How To Be Safe, Not Sorry
On Your Next Trip
Everyone loves to travel, but there are some precautions you should take just to be on the safe side. Use these travel security tips to help make your next international trip stress-free:
• Be prepared in case your passport is lost or stolen. If your passport is lost, you must immediately notify the embassy or the State Department and report details of the incident. Take copies of the passport, birth certificate and marriage certificate for each person on your trip. You’d need these documents to authenticate yourself to authorities.
• Leave your itinerary and the numbers or copies of your passport with a friend or relative. You also can register your travel for free with the State Department so you may be contacted in case of a family emergency or because of a crisis in the area in which you are traveling. Go to http://travel.state.gov/travel/tips/tips_1232.html for more details.
• Don’t take your eyes off your laptop.
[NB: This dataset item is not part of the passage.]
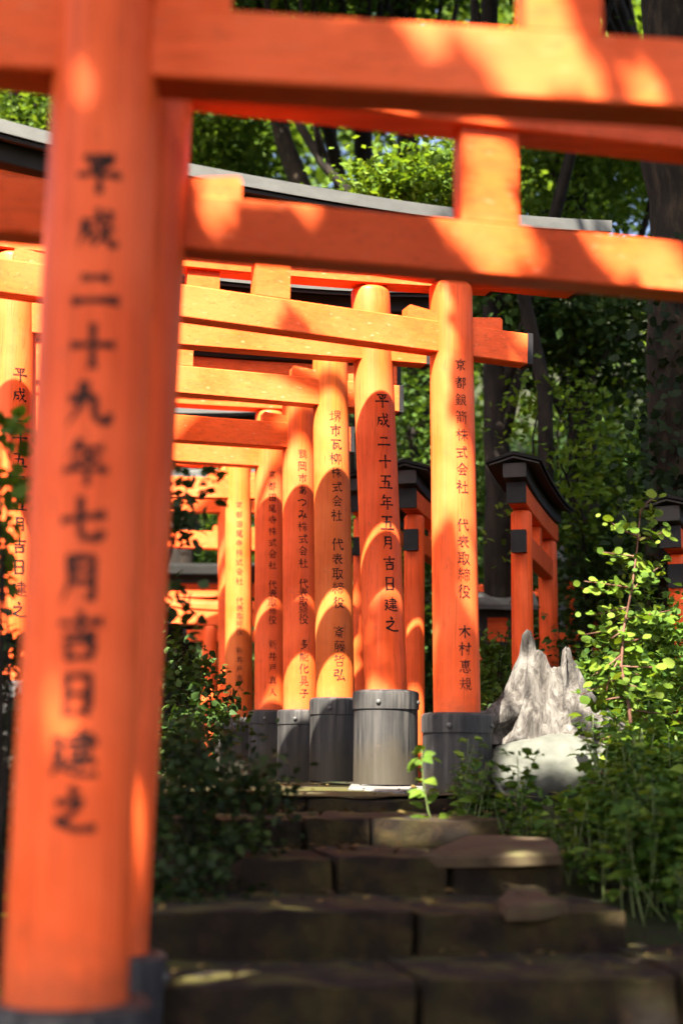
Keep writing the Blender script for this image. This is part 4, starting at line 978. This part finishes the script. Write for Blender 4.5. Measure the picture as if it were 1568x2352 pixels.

Hundreds of thousands are stolen each year and 97 percent are never recovered. To protect yourself, remove any sensitive information from the laptop before you go and encrypt the data that’s on it. Take a security cable to attach it to a piece of furniture if you leave it in your hotel room. Better yet, you can actually buy tracking software that allows you to record a message (“Get your hands off me, I’ve been stolen!”) that will play when the thief turns it on.
• Purge your wallet or purse of extra credit cards, receipts and any reference to your social security number. Leave your checkbook and debit cards at home.
• Keep a grip on your valuables (especially in crowds). To thwart pickpockets, use security travel purses, bags, belts and money clips. If you’re a man, keep your wallet under your clothes or in your tightest pocket. If you’re using a fanny pack, secure the zipper by using a safety pin or a paperclip fastened to a rubber band around the belt strap.